The only other consideration is evaporation of tank water and the ATO. Ideally, this would be unaffected by the water change system as the volume of water in and out of the tank is balanced. However, if the margin of error is too high, the rate of evaporation could exceed the variance or vice versa. In any event, this is unlikely and the solution would be to recalibrate the pumps.

Safety

There are a couple of scenarios that warrant additional consideration.

Pump Failure or full blockage

These pumps are quiet. Without periodically checking, a failed pump could go unnoticed for weeks. The result would be a a proportionately rapid shift in salinity.

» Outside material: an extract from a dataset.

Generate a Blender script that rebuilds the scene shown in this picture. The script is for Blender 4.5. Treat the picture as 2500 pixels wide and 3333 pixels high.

This scenario would not be immediately evident as the ATO would maintain a constant water level.

To mitigate this requires some diligence. Operation of the pumps should be checked at a minimum of every couple of days.

* I am considering installing flow sensors on the lines and connecting them to my Apex controller. I have one already that I am not using, but also haven't tested it yet. If I can trigger an alarm based on a period of inactivity, it may solve this problem.

Calibration drift or partial blockage

This would only be detectable through measuring salinity. Any unexpected change in salinity could likely be attributed to either calibration drift or a partial blockage of one of the lines.

• When the pumps are flagged for maintainence (every 300 hours), all of the lines should be cleaned to prevent salt buildup.
• Every second servicing, all of the lines should be replaced.
• Once a month, the time it takes to fill 500ml should be recorded. If there is a variance greater than 2 or 3 seconds then the lines should be cleaned and the pumps recalibrated.

Dry Reservoir

This one is pretty easy to deal with. The reservoir is very large so simply spot checking should be sufficient. However, I also plan to install a level sensor into the pressure regulating water cooler. If the water level drops for any reason, the Apex controller can alert me.

The system is expected to run for extended periods of time without requiring any adjustments. However, it does require some monitoring to ensure that all systems are opperating as expected.